(Отъ нашего собственнаго аэронавта.)
Въ корзину сажусь и новый майскій полетъ по провинціи совершаю. Первую остановку въ ВЯЗЬМѢ дѣлаю.
— Что новаго?—одного изъ знакомыхъ вопрошаю.
Есть прекурьезная новость. Проживающая въ Вязьмѣ молодежь обратилась недавно въ совѣтъ старшинъ общественнаго собранія съ просьбой разрѣшить имъ пользованіе клубной читальней Предсѣдатель совѣта старшивъ, г. Сорневъ, далъ это разрѣшеніе, но, вмѣстѣ съ тѣмъ, доложилъ просьбу совѣту, который...

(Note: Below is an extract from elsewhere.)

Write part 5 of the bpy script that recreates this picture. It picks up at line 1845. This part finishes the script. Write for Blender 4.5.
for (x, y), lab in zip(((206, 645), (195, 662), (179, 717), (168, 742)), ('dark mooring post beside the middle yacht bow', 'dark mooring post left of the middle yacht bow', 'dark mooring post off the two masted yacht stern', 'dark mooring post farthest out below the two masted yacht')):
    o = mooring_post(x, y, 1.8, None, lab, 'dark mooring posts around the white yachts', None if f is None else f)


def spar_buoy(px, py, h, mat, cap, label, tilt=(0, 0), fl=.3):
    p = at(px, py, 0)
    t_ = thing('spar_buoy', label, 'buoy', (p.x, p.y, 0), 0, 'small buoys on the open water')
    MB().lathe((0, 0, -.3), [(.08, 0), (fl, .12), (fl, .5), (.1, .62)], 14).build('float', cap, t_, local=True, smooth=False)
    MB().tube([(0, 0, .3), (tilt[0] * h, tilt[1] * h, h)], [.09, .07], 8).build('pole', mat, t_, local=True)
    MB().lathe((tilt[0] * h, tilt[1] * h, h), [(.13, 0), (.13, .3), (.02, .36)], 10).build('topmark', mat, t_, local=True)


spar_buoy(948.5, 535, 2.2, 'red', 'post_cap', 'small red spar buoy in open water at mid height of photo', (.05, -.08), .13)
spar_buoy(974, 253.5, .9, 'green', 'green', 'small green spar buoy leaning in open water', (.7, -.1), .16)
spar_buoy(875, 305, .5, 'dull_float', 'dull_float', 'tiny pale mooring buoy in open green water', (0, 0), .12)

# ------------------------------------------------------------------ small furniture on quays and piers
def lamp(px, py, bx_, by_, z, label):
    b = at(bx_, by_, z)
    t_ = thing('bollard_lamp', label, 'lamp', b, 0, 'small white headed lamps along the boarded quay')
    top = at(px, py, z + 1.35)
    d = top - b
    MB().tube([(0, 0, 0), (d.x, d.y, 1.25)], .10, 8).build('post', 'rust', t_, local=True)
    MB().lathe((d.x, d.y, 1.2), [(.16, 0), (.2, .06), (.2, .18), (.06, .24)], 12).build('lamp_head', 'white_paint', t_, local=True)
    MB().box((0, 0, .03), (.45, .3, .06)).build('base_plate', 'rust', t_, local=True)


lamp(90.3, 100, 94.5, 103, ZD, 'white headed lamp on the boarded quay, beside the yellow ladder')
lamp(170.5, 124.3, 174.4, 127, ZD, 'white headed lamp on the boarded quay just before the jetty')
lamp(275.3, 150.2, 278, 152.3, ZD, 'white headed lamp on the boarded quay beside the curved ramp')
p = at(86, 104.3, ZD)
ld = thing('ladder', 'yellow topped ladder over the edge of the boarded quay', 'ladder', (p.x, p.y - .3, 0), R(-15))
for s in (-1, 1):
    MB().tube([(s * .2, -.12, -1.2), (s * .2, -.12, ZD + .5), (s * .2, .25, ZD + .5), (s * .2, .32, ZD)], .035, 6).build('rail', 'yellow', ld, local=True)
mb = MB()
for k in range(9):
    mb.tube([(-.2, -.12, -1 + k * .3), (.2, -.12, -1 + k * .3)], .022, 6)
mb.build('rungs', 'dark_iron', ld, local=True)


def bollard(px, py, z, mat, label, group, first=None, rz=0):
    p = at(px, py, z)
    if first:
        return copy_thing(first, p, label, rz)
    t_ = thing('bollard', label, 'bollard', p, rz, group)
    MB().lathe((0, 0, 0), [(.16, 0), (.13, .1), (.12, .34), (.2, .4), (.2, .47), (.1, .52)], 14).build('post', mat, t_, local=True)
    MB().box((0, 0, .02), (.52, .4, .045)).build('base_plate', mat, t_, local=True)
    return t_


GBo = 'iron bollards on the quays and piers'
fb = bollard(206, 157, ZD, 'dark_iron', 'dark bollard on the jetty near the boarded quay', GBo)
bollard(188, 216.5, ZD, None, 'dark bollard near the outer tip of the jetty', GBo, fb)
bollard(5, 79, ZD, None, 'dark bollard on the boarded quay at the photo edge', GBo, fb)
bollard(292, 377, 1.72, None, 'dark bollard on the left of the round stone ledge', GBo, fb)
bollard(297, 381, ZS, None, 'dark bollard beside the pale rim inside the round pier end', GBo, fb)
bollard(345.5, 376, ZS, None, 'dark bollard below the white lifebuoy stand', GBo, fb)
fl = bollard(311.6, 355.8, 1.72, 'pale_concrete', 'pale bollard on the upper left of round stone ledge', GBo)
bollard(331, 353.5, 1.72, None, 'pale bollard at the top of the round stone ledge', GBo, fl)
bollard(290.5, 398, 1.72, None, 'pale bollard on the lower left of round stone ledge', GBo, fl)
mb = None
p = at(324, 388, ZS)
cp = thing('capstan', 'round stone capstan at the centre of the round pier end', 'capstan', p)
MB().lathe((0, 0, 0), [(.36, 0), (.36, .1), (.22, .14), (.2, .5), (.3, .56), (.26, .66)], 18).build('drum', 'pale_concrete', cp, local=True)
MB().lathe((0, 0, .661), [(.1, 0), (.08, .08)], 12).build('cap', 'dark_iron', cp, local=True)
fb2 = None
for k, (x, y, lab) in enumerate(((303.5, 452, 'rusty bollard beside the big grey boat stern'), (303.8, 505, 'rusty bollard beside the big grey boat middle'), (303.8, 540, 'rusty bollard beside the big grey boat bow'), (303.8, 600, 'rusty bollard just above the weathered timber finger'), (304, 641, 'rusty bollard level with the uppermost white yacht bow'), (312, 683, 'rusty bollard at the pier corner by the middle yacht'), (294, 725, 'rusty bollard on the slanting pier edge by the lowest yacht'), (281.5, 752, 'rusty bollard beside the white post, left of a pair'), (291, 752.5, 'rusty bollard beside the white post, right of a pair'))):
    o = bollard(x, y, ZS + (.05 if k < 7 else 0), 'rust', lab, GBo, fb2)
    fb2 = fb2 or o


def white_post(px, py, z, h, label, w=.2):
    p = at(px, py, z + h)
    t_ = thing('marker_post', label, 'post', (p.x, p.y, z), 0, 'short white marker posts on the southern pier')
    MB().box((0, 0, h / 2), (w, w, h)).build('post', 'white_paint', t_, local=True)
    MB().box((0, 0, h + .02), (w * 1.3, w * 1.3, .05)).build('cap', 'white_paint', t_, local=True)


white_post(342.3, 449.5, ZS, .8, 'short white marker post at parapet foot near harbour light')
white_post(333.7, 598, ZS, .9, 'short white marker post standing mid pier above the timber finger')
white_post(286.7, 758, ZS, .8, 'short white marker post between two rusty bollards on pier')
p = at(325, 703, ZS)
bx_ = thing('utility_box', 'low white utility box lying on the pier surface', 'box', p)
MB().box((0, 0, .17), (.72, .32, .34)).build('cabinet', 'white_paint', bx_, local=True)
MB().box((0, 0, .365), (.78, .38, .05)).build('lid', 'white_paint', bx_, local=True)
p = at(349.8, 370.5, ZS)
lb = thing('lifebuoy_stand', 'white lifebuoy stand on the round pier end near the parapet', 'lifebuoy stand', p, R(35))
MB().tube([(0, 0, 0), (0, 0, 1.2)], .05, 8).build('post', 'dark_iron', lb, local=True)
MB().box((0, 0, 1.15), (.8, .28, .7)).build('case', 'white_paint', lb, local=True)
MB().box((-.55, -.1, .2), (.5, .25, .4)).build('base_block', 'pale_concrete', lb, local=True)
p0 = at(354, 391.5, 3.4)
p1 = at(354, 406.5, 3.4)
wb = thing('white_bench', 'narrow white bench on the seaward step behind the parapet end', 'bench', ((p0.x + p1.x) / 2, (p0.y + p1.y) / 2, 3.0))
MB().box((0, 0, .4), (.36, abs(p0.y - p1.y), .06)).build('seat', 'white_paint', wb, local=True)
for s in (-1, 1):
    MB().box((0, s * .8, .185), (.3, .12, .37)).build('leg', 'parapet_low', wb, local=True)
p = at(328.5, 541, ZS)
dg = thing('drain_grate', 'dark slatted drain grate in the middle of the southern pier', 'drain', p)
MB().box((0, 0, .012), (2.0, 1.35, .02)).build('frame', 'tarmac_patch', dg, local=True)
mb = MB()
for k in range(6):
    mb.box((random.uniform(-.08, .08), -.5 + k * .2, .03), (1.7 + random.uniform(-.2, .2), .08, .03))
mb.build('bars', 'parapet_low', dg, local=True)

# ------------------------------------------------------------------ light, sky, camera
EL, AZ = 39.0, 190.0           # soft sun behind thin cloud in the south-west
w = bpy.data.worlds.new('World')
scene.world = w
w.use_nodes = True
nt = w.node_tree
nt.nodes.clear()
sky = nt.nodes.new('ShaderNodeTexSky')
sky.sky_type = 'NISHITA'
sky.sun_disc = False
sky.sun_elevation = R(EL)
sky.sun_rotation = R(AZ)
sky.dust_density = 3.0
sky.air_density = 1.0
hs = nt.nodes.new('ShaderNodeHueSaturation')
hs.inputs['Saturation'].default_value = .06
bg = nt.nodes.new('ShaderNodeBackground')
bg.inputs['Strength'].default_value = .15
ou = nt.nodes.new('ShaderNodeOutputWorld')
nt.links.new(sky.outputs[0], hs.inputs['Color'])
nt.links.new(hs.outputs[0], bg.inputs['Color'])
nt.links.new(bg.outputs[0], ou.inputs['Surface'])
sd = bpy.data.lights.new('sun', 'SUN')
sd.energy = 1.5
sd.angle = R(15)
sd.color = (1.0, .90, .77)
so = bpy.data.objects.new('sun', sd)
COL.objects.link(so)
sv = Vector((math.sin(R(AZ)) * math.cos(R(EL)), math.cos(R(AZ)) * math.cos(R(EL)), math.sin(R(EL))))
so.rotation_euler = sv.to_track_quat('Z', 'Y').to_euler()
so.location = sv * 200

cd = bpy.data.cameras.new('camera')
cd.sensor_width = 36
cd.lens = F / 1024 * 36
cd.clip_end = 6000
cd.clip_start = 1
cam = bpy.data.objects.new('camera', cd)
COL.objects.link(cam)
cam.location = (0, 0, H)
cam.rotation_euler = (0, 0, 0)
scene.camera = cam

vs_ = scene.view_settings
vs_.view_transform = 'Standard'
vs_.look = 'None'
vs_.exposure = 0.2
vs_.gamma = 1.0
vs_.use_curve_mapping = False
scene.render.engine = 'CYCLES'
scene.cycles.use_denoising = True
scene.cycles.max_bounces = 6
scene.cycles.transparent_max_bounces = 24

— Который, конечно, то-же разрѣшилъ?
— Да, разрѣшилъ безплатное пользованіе читальней, подъ тѣмъ условіемъ, чтобы желающіе безплатно читать пользовались билліардомъ и буфетомъ, (конечно, за плату), а если не желаютъ билліардно-буфетныхъ удовольствій, пусть каждый разъ платятъ за право чтенія по 30 копѣекъ. — Да можетъ-ли это быть?
— Вѣрно. Въ довершеніе-же курьеза, всѣ старшины собранія, такъ настойчиво тянущіе просителей за Фалды къ буфету, состоятъ членами попечительства о народной трезвости.
—- Чортъ знаетъ, что такое! Фантасмогорія какая-то...
Добрый совѣтъ.
Чтобы чтеньемъ насладиться Биржевыхъ Вѣдомостей“,
Долженъ прежде ты упиться До слоновъ и до чертей...
Жаждешь ты прочесть
„Россію“, До полудня отъ утра Поиграй, склонивши
выю,
На билльярдѣ въ два шара!
Чаешь отдыха
въ поэтѣ
То въ читальню
не лети,
А побудь чутьчуть въ буфетѣ И... рябиновой
хвати.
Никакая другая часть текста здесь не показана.